Oluale Kossula had 19 siblings, and was the son of his father’s second wife. He was brought to the US in 1859 and was enslaved until 1865 when Union soldiers freed him. He expressed a real disconnect with others he encountered while enslaved; he felt greater kinship with those who had spent their young lives in Africa. After emancipation he lived in Africatown, Alabama. He married and he and his wife had six children; by the time of the interviews in 1927, he was the only remaining member of his family.
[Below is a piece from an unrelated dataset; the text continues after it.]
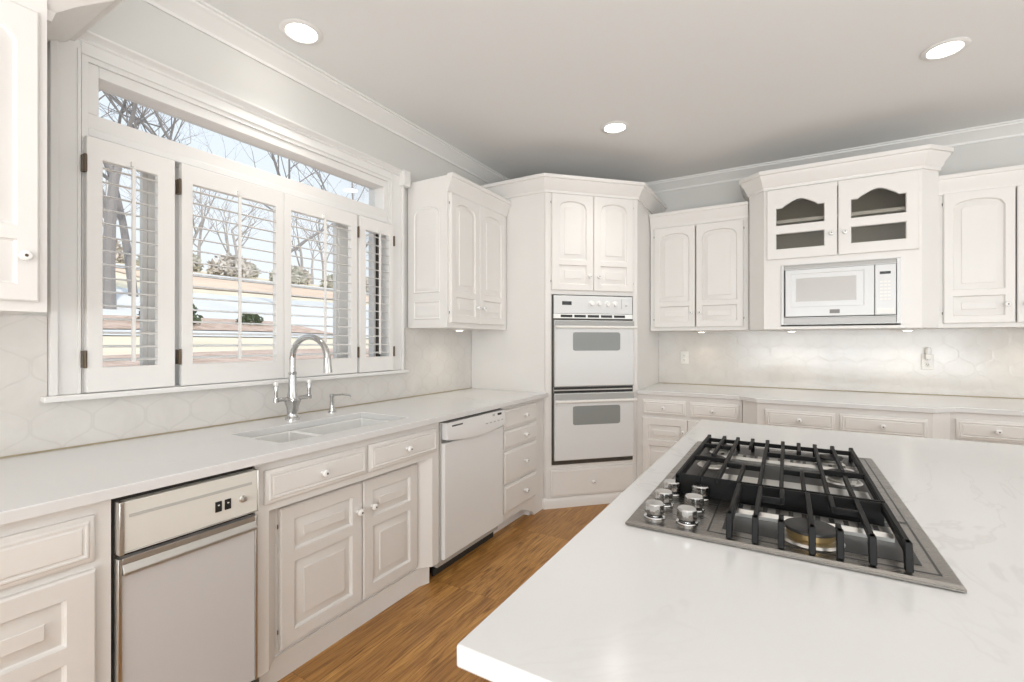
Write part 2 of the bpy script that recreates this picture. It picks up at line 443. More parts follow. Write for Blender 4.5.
b.box(-2.53, -2.338, WY0, .735, 1.12, WZ1); b.box(-2.53, -2.338, 2.325, WY1, 1.12, WZ1); b.box(-2.53, -2.338, .735, 2.325, WZ1-.02, WZ1); b.box(-2.53, -2.356, .735, 2.325, 1.10, 1.12)
b.build('jamb', 'trim', win, world=True)
b = MB()   # transom frame with stepped inner edge
for (ya, yb, za, zb) in ((.735, .770, 2.208, 2.405), (2.290, 2.325, 2.208, 2.405), (.770, 2.290, 2.36, 2.405), (.735, 2.325, 2.118, 2.208)):
    b.box(-2.46, -2.346, ya, yb, za, zb)
b.box(-2.346, -2.338, .735, 2.325, 2.118, 2.150)
b.build('transom_frame', 'trim', win, world=True, bevel=.003)
b = MB(); b.box(-2.434, -2.430, .770, 2.290, 2.208, 2.36); b.build('transom_pane', 'pane', win, world=True)
for i, (ya, yb, lo) in enumerate(((.735, .962, .79), (1.098, 1.975, 0), (2.10, 2.285, 0))):
    f = MB()
    st = .018
    y0, y1 = ya, yb
    f.box(-2.447, -2.419, y0, y0+st, 1.12, 2.118); f.box(-2.447, -2.419, y1-st, y1, 1.12, 2.118)
    f.box(-2.447, -2.419, y0+st, y1-st, 1.12, 1.165); f.box(-2.447, -2.419, y0+st, y1-st, 2.078, 2.118)
    sa = f.build('sash', 'trim', win, world=True, bevel=.002)
    g = MB(); g.box(-2.437, -2.433, y0+st, y1-st, 1.165, 2.078); g.build('pane', 'pane', sa, world=True)
for ya, yb in ((.962, 1.098), (1.975, 2.10)):
    f = MB(); f.box(-2.445, -2.412, ya, yb, 1.12, 2.118); f.build('mullion', 'trim', win, world=True, bevel=.003)
f = MB(); f.box(-2.44, -2.41, 2.287, 2.318, 1.12, 2.118); f.build('screen_channel', 'bronze', win, world=True, label='dark metal channel at the right end')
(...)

For the young Zora Neale Hurston to have a good connection with the 86-year-old Cudjo, she had to develop patience as she learned to respect his need for rest and restoration after revisiting those hard times. She was more interested in his life as a slave, but he insisted on talking about his time in Africa and the circumstances of his capture and sale to the slavers. His ethnic group was conquered by women warriors and later the king of Dahomey sold those captured. The title barracoon refers to the enclosure imprisoning them. The cruelty of that time and the loss of his loved ones was the focus of his great sadness; he was homesick for Africa for the rest of his life. Calling him by his African name, Kossula, bringing him food, and honoring his need for respite gained Hurston his story.
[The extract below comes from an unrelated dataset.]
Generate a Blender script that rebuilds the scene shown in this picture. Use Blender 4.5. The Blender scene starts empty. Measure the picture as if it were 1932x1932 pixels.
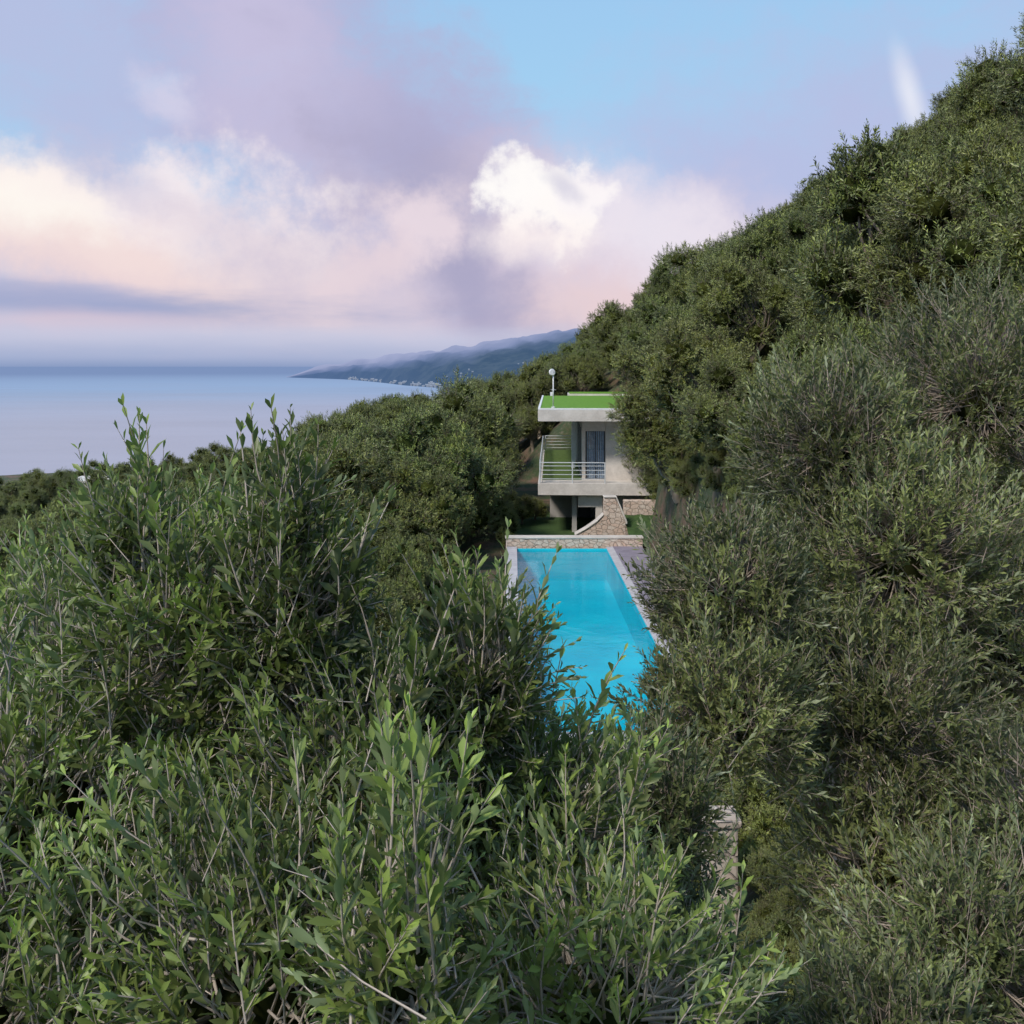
import bpy, math, numpy as np
from mathutils import Vector, noise as mnoise
scene=bpy.context.scene
ZC=60.0
F=1855.0
def lin(c):
    out=[]
    for v in c[:3]:
        v=v/255.0
        out.append(v/12.92 if v<=.04045 else ((v+.055)/1.055)**2.4)
    return (out[0],out[1],out[2],1.0)
def link(o,parent=None):
    scene.collection.objects.link(o)
    if parent: o.parent=parent
    return o
def empty(name,loc=(0,0,0)):
    e=bpy.data.objects.new(name,None); e.empty_display_size=.2; link(e); e.location=loc; return e
# ------------------------------------------------------------ materials
class NT:
    def __init__(s,tree): s.t=tree; s.n=tree.nodes; s.l=tree.links
    def node(s,typ,**kw):
        n=s.n.new(typ)
        for k,v in kw.items(): setattr(n,k,v)
        return n
    def setin(s,n,i,v):
        if v is None: return
        if isinstance(v,bpy.types.NodeSocket): s.l.new(v,n.inputs[i])
        else: n.inputs[i].default_value=v
    def math(s,op,a,b=None,c=None,clamp=False):
        n=s.node('ShaderNodeMath',operation=op,use_clamp=clamp)
        s.setin(n,0,a); s.setin(n,1,b); s.setin(n,2,c); return n.outputs[0]
    def mix(s,f,a,b,blend='MIX'):
        n=s.node('ShaderNodeMix',data_type='RGBA',blend_type=blend)
        s.setin(n,0,f); s.setin(n,6,a); s.setin(n,7,b); return n.outputs[2]
    def noise(s,vec,scale,detail=4,rough=.55,dim='3D',out=0):
        n=s.node('ShaderNodeTexNoise',noise_dimensions=dim)
        if vec is not None: s.l.new(vec,n.inputs['Vector'])
        n.inputs['Scale'].default_value=scale; n.inputs['Detail'].default_value=detail; n.inputs['Roughness'].default_value=rough
        return n.outputs[out]
    def mr(s,v,a,b,c=0.,d=1.,smooth=True):
        n=s.node('ShaderNodeMapRange',interpolation_type='SMOOTHSTEP' if smooth else 'LINEAR')
        s.setin(n,0,v); s.setin(n,1,a); s.setin(n,2,b); s.setin(n,3,c); s.setin(n,4,d); return n.outputs[0]
def newmat(name):
    m=bpy.data.materials.new(name); m.use_nodes=True; nt=NT(m.node_tree); nt.n.clear()
    out=nt.node('ShaderNodeOutputMaterial'); b=nt.node('ShaderNodeBsdfPrincipled')
    nt.l.new(b.outputs[0],out.inputs[0]); return m,nt,b,out
def bump(nt,b,h,strength=.4,dist=.02):
    n=nt.node('ShaderNodeBump'); n.inputs['Strength'].default_value=strength; n.inputs['Distance'].default_value=dist
    nt.l.new(h,n.inputs['Height']); nt.l.new(n.outputs[0],b.inputs['Normal'])
def simple(name,c1,c2,scale=3,rough=.8,bs=.3,metal=0,bd=.02):
    m,nt,b,o=newmat(name)
    g=nt.node('ShaderNodeNewGeometry').outputs['Position']
    n1=nt.noise(g,scale,6,.65); n2=nt.noise(g,scale*9,3)
    f=nt.mr(nt.math('ADD',nt.math('MULTIPLY',n1,.75),nt.math('MULTIPLY',n2,.25)),.33,.67)
    nt.l.new(nt.mix(f,(*c1,1),(*c2,1)),b.inputs['Base Color']); b.inputs['Roughness'].default_value=rough; b.inputs['Metallic'].default_value=metal
    if bs: bump(nt,b,n2,bs,bd)
    return m
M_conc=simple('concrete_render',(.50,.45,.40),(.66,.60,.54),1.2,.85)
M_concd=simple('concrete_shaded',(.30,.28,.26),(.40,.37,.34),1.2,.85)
M_white=simple('white_paint',(.66,.64,.62),(.80,.78,.76),2,.5,.1)
M_cop=simple('pool_coping',(.42,.39,.41),(.54,.51,.52),3,.7,.2)
M_deck=simple('deck_paving',(.20,.17,.21),(.29,.25,.30),2,.75,.2)
M_turf=simple('roof_turf',(.08,.19,.008),(.15,.30,.015),5,.95,.6)
M_lawn=simple('lawn_grass',(.025,.055,.010),(.045,.09,.015),4,.95,.6)
M_turf2=simple('terrace_grass',(.05,.09,.01),(.09,.14,.02),4,.95,.6)
M_rail=simple('steel_rail',(.55,.56,.56),(.66,.67,.67),4,.4,0,.2)
M_dark=simple('dark_frame',(.03,.032,.035),(.05,.05,.055),4,.5,0)
M_curt=simple('blue_curtain',(.30,.40,.54),(.55,.64,.76),6,.8,0)
def stone(name,a,b2,mort,scale):
    m,nt,b,o=newmat(name)
    g=nt.node('ShaderNodeNewGeometry').outputs['Position']
    w=nt.node('ShaderNodeVectorMath',operation='ADD'); nt.l.new(g,w.inputs[0])
    nn=nt.node('ShaderNodeVectorMath',operation='SCALE'); nt.l.new(nt.noise(g,2.5,2,out=1),nn.inputs[0]); nn.inputs['Scale'].default_value=.15
    nt.l.new(nn.outputs[0],w.inputs[1])
    mp=nt.node('ShaderNodeMapping'); mp.inputs['Scale'].default_value=(1,1,1.6); nt.l.new(w.outputs[0],mp.inputs[0])
    v=nt.node('ShaderNodeTexVoronoi',feature='DISTANCE_TO_EDGE'); v.inputs['Scale'].default_value=scale; nt.l.new(mp.outputs[0],v.inputs['Vector'])
    v2=nt.node('ShaderNodeTexVoronoi'); v2.inputs['Scale'].default_value=scale; nt.l.new(mp.outputs[0],v2.inputs['Vector'])
    sp=nt.node('ShaderNodeSeparateColor'); nt.l.new(v2.outputs['Color'],sp.inputs[0])
    col=nt.mix(sp.outputs[0],(*a,1),(*b2,1)); col=nt.mix(nt.mr(nt.noise(g,12,4),.3,.7,0,.5),col,(a[0]*.6,a[1]*.55,a[2]*.5,1))
    e=nt.mr(v.outputs['Distance'],.01,.07)
    nt.l.new(nt.mix(e,(*mort,1),col),b.inputs['Base Color']); b.inputs['Roughness'].default_value=.9
    bump(nt,b,e,.8,.04); return m
M_stone=stone('dry_stone',(.66,.48,.38),(.68,.60,.52),(.38,.29,.23),3.6)
M_stonep=stone('pale_stone',(.50,.40,.32),(.55,.49,.41),(.28,.23,.19),5)
# foliage
def foliage(name,old,new,under,woodc,trans=.22):
    m,nt,b,o=newmat(name)
    a=nt.node('ShaderNodeAttribute',attribute_name='leafdata'); sp=nt.node('ShaderNodeSeparateColor'); nt.l.new(a.outputs['Color'],sp.inputs[0])
    tip,rnd,wood=sp.outputs[0],sp.outputs[1],sp.outputs[2]
    oi=nt.node('ShaderNodeObjectInfo').outputs['Random']
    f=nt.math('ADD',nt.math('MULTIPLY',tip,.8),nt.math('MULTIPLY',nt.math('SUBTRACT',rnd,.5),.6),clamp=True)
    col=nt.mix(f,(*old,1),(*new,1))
    g=nt.node('ShaderNodeNewGeometry')
    col=nt.mix(nt.mr(oi,0,1,0,.5,False),col,(.20,.19,.04,1))
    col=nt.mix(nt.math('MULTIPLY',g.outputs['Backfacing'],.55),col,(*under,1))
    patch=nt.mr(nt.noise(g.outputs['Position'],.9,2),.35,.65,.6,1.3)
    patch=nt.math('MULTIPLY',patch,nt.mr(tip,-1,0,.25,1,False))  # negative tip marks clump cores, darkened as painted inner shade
    pm=nt.node('ShaderNodeVectorMath',operation='SCALE'); nt.l.new(col,pm.inputs[0]); nt.l.new(patch,pm.inputs['Scale'])
    col=nt.mix(wood,pm.outputs[0],(*woodc,1))
    nt.l.new(col,b.inputs['Base Color']); b.inputs['Roughness'].default_value=.44
    nt.l.new(nt.mr(tip,-1,0,0,.45,False),b.inputs['Specular IOR Level'])
    if trans>0:
        tr=nt.node('ShaderNodeBsdfTranslucent'); tc=nt.node('ShaderNodeVectorMath',operation='MULTIPLY'); nt.l.new(col,tc.inputs[0]); tc.inputs[1].default_value=(1.2,1.5,.6); nt.l.new(tc.outputs[0],tr.inputs[0])
        ms=nt.node('ShaderNodeMixShader'); nt.l.new(nt.math('MULTIPLY',nt.math('SUBTRACT',1.0,wood),trans),ms.inputs[0])
        nt.l.new(b.outputs[0],ms.inputs[1]); nt.l.new(tr.outputs[0],ms.inputs[2]); nt.l.new(ms.outputs[0],o.inputs[0])
    return m
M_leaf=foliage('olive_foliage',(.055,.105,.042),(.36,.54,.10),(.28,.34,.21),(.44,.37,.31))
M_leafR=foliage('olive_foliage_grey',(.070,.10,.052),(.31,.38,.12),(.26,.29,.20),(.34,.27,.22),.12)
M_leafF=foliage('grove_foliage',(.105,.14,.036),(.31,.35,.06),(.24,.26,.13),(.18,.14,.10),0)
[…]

One aspect of his young life he described was the practice of paying a father for a young woman to be a wife. He explained that the cost varied; daughters who spent as much as two years in the “fat-house” where they ate eight meals a day and were lifted in and out of bed were more expensive. This practice was only available to the rich.

Zora Neale Hurston, Barracoon:  The Story of the Last “Black Cargo,” HarperCollins, 2018, 171 pages, edited and introduction by Deborah G. Plant (I listened to the audiobook). Available in the UVa and public libraries and from Amazon.